Restate each of the lines below word for word and drop every picture.

___ DATASET SECTION

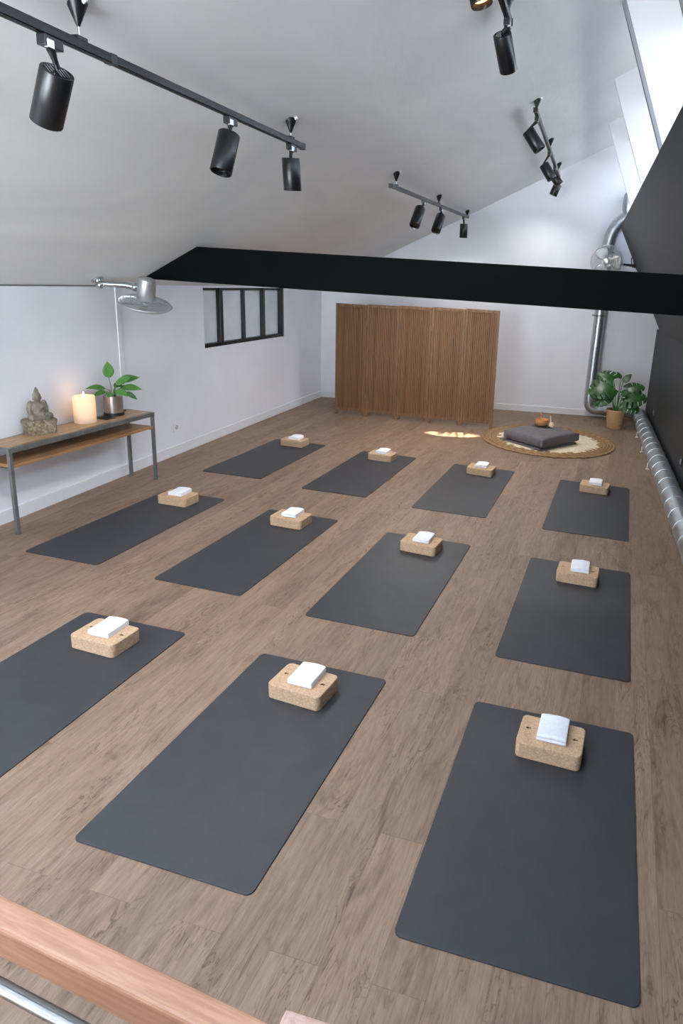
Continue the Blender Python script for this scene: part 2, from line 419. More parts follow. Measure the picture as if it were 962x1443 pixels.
# dark right wall: knee wall and the boarded slope above it, which stops short of the far wall
k = MB(); PE = 11.7
k.prism([(1.255, 0), (1.28, 1.675), (1.55, 1.675), (1.55, 0)], 'y', Y0, Y1)
k.prism([(1.279, 1.675), (0.425, 3.36), (0.49, 3.40), (1.40, 1.675)], 'y', Y0, PE)
k.prism([(1.40, 1.675), (0.95, 3.55), (1.25, 3.55), (1.7, 1.675)], 'y', Y0, Y1)
struct(k.build('wall_right', M['boards']))
struct(MB().box((-1.7, -0.85, 0), (1.25, -0.75, 3.75)).build('light_block_wall', M['wall']))  # unseen wall added to shield the handrail from back window light
M['shadowgap'] = mat('painted_shadow_gap', '#6c6c6c', 0.6)[0]
struct(MB().box((XL, Y0, 2.052), (XL+0.006, 6.6, 2.066)).build('trim_9', M['shadowgap']))  # dark strip paints the shadow line where wall meets ceiling
# baseboards
struct(MB().box((XL, Y0, 0), (XL+0.016, 11.48, 0.12)).build('baseboard_left', M['white'], bevel=0.003))
struct(far_prism([(XL, 0), (1.25, 0), (1.25, 0.115), (XL, 0.115)], -0.016, 0.0, 'baseboard_far', M['white'], 0.003))
M['gapgrey'] = mat('grey_lining_strip', '#8f9094', 0.5)[0]
# unseen slab added outside, keeps bright ground light off the ceiling
M['blocker'] = noisy('blocker_grey', [(0.3, '#a4a5a8'), (0.7, '#b2b3b6')], 3, rough=0.9)
struct(MB().box((1.75, Y0-6, 3.2), (16, Y1+6, 3.3)).build('ground_light_blocker', M['blocker']))
# roof windows: white fins between the bays, glazing behind them
def gx(z): return XR - 0.02 + (4.9 - z) * 0.37           # glazing line
ys = [10.3, 8.24, 6.18, 4.12, 2.06, 0.0, -2.0]
for i, y in enumerate(ys):
    f = MB(); fi = lambda z: 0.05 + 0.385 * (4.65 - z)
    f.prism([(fi(4.66), 4.655), (fi(3.45), 3.45), (gx(3.45)+0.02, 3.45), (gx(4.9), 4.9), (XR-0.02, ceil_z(XR-0.02)+0.02)], 'y', y, y + 0.055)
    struct(f.build('trim_%d' % (i+1), M['white']))
    if i in (2, 3):
        g_ = MB().prism([(fi(4.66)-0.012, 4.655), (fi(3.45)-0.012, 3.45), (fi(3.45)+0.022, 3.45), (fi(4.66)+0.022, 4.655)], 'y', y-0.012, y+0.06)
        struct(g_.build('trim_%d' % (i+10), M['gapgrey']))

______

### ANSWER TO THIS PROBLEM:
Continue the Blender Python script for this scene: part 2, from line 419. More parts follow. Measure the picture as if it were 962x1443 pixels.
# dark right wall: knee wall and the boarded slope above it, which stops short of the far wall
k = MB(); PE = 11.7
k.prism([(1.255, 0), (1.28, 1.675), (1.55, 1.675), (1.55, 0)], 'y', Y0, Y1)
k.prism([(1.279, 1.675), (0.425, 3.36), (0.49, 3.40), (1.40, 1.675)], 'y', Y0, PE)
k.prism([(1.40, 1.675), (0.95, 3.55), (1.25, 3.55), (1.7, 1.675)], 'y', Y0, Y1)
struct(k.build('wall_right', M['boards']))
struct(MB().box((-1.7, -0.85, 0), (1.25, -0.75, 3.75)).build('light_block_wall', M['wall']))  # unseen wall added to shield the handrail from back window light
M['shadowgap'] = mat('painted_shadow_gap', '#6c6c6c', 0.6)[0]
struct(MB().box((XL, Y0, 2.052), (XL+0.006, 6.6, 2.066)).build('trim_9', M['shadowgap']))  # dark strip paints the shadow line where wall meets ceiling
# baseboards
struct(MB().box((XL, Y0, 0), (XL+0.016, 11.48, 0.12)).build('baseboard_left', M['white'], bevel=0.003))
struct(far_prism([(XL, 0), (1.25, 0), (1.25, 0.115), (XL, 0.115)], -0.016, 0.0, 'baseboard_far', M['white'], 0.003))
M['gapgrey'] = mat('grey_lining_strip', '#8f9094', 0.5)[0]
# unseen slab added outside, keeps bright ground light off the ceiling
M['blocker'] = noisy('blocker_grey', [(0.3, '#a4a5a8'), (0.7, '#b2b3b6')], 3, rough=0.9)
struct(MB().box((1.75, Y0-6, 3.2), (16, Y1+6, 3.3)).build('ground_light_blocker', M['blocker']))
# roof windows: white fins between the bays, glazing behind them
def gx(z): return XR - 0.02 + (4.9 - z) * 0.37           # glazing line
ys = [10.3, 8.24, 6.18, 4.12, 2.06, 0.0, -2.0]
for i, y in enumerate(ys):
    f = MB(); fi = lambda z: 0.05 + 0.385 * (4.65 - z)
    f.prism([(fi(4.66), 4.655), (fi(3.45), 3.45), (gx(3.45)+0.02, 3.45), (gx(4.9), 4.9), (XR-0.02, ceil_z(XR-0.02)+0.02)], 'y', y, y + 0.055)
    struct(f.build('trim_%d' % (i+1), M['white']))
    if i in (2, 3):
        g_ = MB().prism([(fi(4.66)-0.012, 4.655), (fi(3.45)-0.012, 3.45), (fi(3.45)+0.022, 3.45), (fi(4.66)+0.022, 4.655)], 'y', y-0.012, y+0.06)
        struct(g_.build('trim_%d' % (i+10), M['gapgrey']))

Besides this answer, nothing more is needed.